Saturday, April 11, 2015

A Food Chain: Made from Scratch

Here is a Scratch project that my 9-year-old put together, depicting a Food Chain in the Northern Temperate Forests. An avid lover of animals, this project combining learning in two areas, was a very fun one for him. I loved the fact that he could create a presentation about an ecosystem, while combining his learning with art, storytelling and programming. A good example of an interdisciplinary project...

This project took him a few weeks to create, including the time for the initial research about the ecosystem. We went through the project in small steps, designing the various stages... deciding on the characters in the food chain, the order in which they appear, special effects if any, etc. As you can see from the progression along the length of the project, more special effects started appearing as he learned more about creating animations.

Major learnings for my child were:
  • Using "show" and "hide" instructions to make characters appear and disappear in the story.
  • Timing -- using the wait statement and figuring out how long to wait, before each sprite makes its appearance on screen.
  • Animation: Creating multiple costumes for a sprite and alternating between them to create the effect of movement.
  • Changing the size of a sprite to create the visual effect of distance.
  • Creating and using different backdrops at various points to create the effect of multiple scenes.
  • Using XY coordinates to decide on positions of the sprite at various points of the presentation.

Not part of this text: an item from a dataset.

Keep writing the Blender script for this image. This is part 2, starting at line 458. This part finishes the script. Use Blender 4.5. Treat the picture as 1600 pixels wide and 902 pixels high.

This project simulating a food chain, could potentially be a Grade 5 class project. Food chains are part of the Grade 5 syllabus; the description can be found here on the NGSS (Next Generation Science Standards) website. The students are expected to  "develop an understanding of the idea that plants get the materials they need for growth chiefly from air and water. Using models, students can describe the movement of matter among plants, animals, decomposers, and the environment and that energy in animals’ food was once energy from the sun".